Originally posted by Laurentiu Cristofor Originally posted by RioRico: One kinky trick: Thread a mount-reversal ring onto the front of a prime. Shoot as normal. For close work, just flip the lens over!
I tried this with a 28mm, but focusing range was small and working distance was short too. Plus, it requires removing the lens from the mount, which I avoid to do outdoors.
Yes, 28mm is too short, and the trick sucks amid dusty environments. But it's cheap!
Any prime reversal trick requires shooting at the PK register distance of ~4.5cm, too close for much outdoor work. Zooms are another matter. The A35-80/4-5.6 trick I mentioned has a wide range of working distances. I'm testing it right now with a 49mm-PK mount reversal ring whose base is about 4.5mm thick. I'm measuring CFD (close focus distance) from the lens front, and the magnification:
* At 35mm: CFD= ~6cm, M= ~2:1
* At 80mm: CFD= ~17cm, M= ~1:2.5
And it reaches infinity focus at around 75mm. The lens is rotten when used normally, but decent when reversed. A nifty fifteen-bucks macro solution, eh?

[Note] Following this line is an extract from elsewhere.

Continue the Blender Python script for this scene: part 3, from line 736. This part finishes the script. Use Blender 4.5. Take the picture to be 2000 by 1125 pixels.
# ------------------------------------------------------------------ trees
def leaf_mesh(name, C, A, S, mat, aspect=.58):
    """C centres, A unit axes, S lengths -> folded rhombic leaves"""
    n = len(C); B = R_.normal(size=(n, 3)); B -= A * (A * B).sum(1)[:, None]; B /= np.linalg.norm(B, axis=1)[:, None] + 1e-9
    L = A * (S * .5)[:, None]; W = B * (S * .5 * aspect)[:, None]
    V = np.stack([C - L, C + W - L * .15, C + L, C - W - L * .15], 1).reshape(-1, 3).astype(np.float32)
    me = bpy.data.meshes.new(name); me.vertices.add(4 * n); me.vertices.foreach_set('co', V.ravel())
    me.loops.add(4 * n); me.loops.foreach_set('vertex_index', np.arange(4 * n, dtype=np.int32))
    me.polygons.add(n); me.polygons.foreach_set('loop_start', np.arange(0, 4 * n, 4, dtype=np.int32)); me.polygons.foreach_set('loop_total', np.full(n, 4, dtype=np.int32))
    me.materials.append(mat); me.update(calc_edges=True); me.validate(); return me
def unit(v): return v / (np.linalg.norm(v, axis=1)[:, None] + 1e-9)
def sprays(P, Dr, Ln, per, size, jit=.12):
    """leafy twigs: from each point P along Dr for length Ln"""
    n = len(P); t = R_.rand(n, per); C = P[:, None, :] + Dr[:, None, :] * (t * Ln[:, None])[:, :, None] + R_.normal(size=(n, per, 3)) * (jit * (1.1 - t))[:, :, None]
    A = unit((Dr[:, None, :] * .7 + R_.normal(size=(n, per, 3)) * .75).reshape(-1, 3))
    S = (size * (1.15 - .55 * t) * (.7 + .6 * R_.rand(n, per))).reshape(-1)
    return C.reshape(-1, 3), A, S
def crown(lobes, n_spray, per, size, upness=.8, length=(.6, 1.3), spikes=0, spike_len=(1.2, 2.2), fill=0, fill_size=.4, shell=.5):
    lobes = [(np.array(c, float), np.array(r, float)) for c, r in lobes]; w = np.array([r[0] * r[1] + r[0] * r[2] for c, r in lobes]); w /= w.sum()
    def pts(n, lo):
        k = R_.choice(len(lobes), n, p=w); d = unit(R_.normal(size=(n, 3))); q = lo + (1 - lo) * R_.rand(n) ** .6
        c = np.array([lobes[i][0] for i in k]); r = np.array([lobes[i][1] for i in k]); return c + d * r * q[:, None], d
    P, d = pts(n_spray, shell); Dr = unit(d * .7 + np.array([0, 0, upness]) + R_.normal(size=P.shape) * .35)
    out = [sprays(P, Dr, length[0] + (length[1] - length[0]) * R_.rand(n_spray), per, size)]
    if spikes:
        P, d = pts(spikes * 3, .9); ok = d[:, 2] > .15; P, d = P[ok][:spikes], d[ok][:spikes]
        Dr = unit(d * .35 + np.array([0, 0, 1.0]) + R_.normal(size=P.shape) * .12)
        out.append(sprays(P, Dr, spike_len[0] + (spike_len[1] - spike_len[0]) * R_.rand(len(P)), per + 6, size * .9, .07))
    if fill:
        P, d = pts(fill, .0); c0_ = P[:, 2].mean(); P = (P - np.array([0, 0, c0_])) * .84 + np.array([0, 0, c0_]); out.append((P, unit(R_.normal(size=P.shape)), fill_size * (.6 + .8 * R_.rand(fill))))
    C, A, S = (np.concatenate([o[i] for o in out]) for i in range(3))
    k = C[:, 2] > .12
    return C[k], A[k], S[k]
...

These numbers are ONLY for this lens with this adapter. Similar M- or A-type cheap midrange zooms will give different results. A 28-70 or 35-70 likely won't reach infinity focus. A 28-90 will likely go 'way beyond infinity, as well as having a longer CFD and less magnification at 90mm, but I'm too lazy to test that right now.
Or am I? Aww, what the hell, let's see what happens! I'll put my Quantaray (Sigma) 28-90/3.5-5.6 onto a 55mm-PK mount-reversal ring with a base about 2mm thick.
* At 28mm: CFD= ~5cm, M= ~2.5:1
* At 90mm: CFD= ~28cm, M= ~1:4
And it also reaches infinity focus at around 75mm. The Quantaray is rather better than the A35-80 when used normally, but it's still no prize-winner. I'll leave testing of 70mm zooms to someone else. Any volunteers?